My own opinion is that nothing could more effectually please him than placing him in the French service, but his wife and children seems to be an insuperable bar to that idea — perhaps were you to write to the Marquis de la Fayette a letter calculated for him to show to the persons of influence, the poor chevalier might obtain some office in the customs, in the islands, or vice consul of these states by which he might maintain his family. I know of nothing in the gift of the United States at present which would relieve him — were it practicable for him to enter the service in a military line, the payments are so deficient that his family would starve.
I am my dear sir
Your respectfully & affectionate friend and very humble servt [servant]
HKnox [Henry Knox]”
It may be through the interposition of President Washington's influence that Joseph-Louis D’Anterroches was made an adjutant general to the army commanded by General Henry Lee during the fall 1794 expedition to Western Pennsylvania in suppression of the Whiskey Rebellion.
Joseph-Louis, Chevalier d'Anterroches was born at the Chateau of Puydernac, near Tulle, Limousin, France, on August 25, 1753. His parents were Jean-Pierre, Count d'Anterroches, and Lady Jeanne Francoise Teissier de Charnac. On his mother's side he was related to General Lafayette.
Chevalier d'Anterroches married Mary “Polly” Vanderpoel [as some of the family spelled the surname], daughter of Captain David Vanderpoel (1735-1821), at the Presbyterian parsonage in South Hanover, New Jersey on January 30, 1780 by the Rev. Ebenezer Bradford. The wedding ceremony was quiet and simple and not the usual large festive gathering, precluded by the severity of the weather and the unsettled condition of the country. Later an elegant trousseau was sent to Polly by her in-laws. The simple ceremony was not considered a sufficient compliance with the marriage laws of France, so seven years later a second ceremony was performed, according the rites of the Roman Catholic Church in the chapel of the French Legation in New York City.

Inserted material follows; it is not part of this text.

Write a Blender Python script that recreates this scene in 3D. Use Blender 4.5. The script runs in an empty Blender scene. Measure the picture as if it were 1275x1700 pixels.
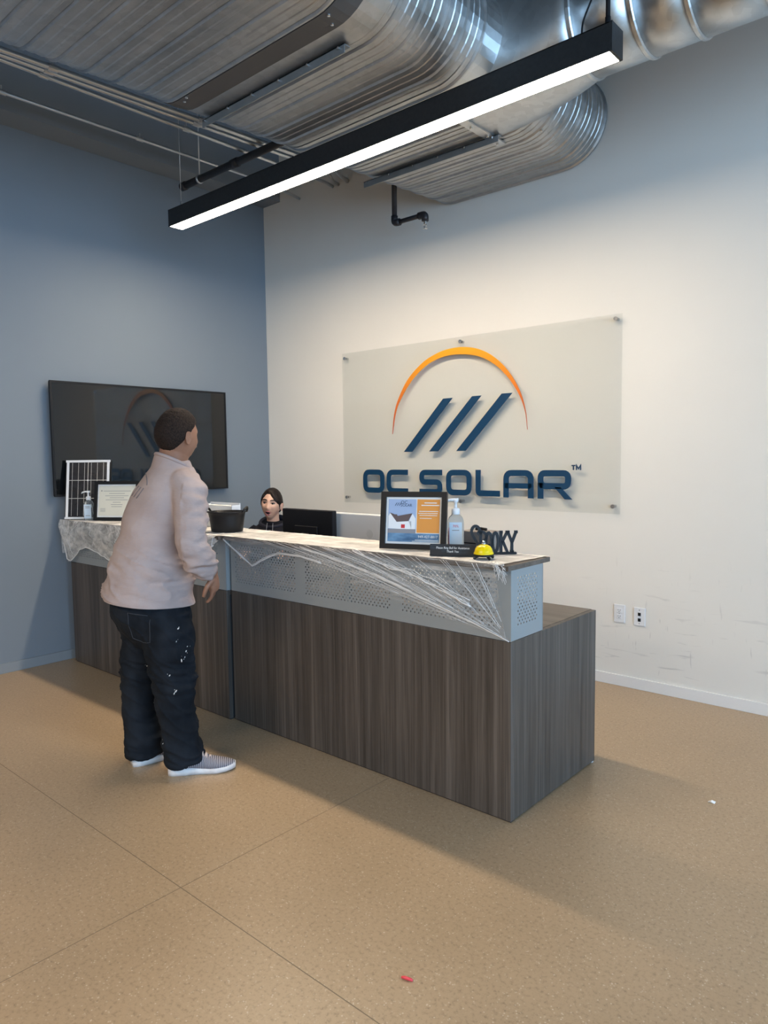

The Vanderpoel family’s version of the meeting and courtship of Mary (called Polly) Vanderpoel and the chevalier differs somewhat from Knox’s, but these details are independently unverifiable. Her father, David Vanderpoel, was a tanner and currier by trade, and a soldier in the New Jersey militia. The family claimed he was a captain. Her mother was Deborah Lane (1739-1820). In the Dutch custom, their surname often was shortened to v. d. Pool (or Poel) or to just Pool. Her father objected to their marriage — some say because he was French, perhaps a spy, a paroled prisoner of war at the time, and had been fighting on the British side, but more likely it was a religious objection, since the Vanderpoels were Protestants.
By 1784, with the American Revolution ended and peace restored, the d’Anterroches settled down in Elizabeth Town, New Jersey. Years later, on a visit to his aging parents, his father died, and before Joseph-Louis d’Anterroches could arrange affairs and get back to his wife and family in New Jersey, he died on 18 January 1814 — in his native land at the age of 60.
Mary “Polly” (Vanderpoel) d'Anterroches lived on in New Jersey and New York until 1844. When Lafayette revisited this country in 1824, she and her children were received at a private interview and embraced with the affection of a relative — as the children told their children.
They had 10 children, one of whom was Julie Francoise Gabrielle d’Anterroches (born in 1794) who married first Edward Griffith in 1811 and secondly, Warren Rogers in 1821. The 1839 watercolor-on-ivory portraits of Julie and Warren by the artist Theodore Lund (1810-1895) were donated to the Metropolitan Museum of Art in New York by the family.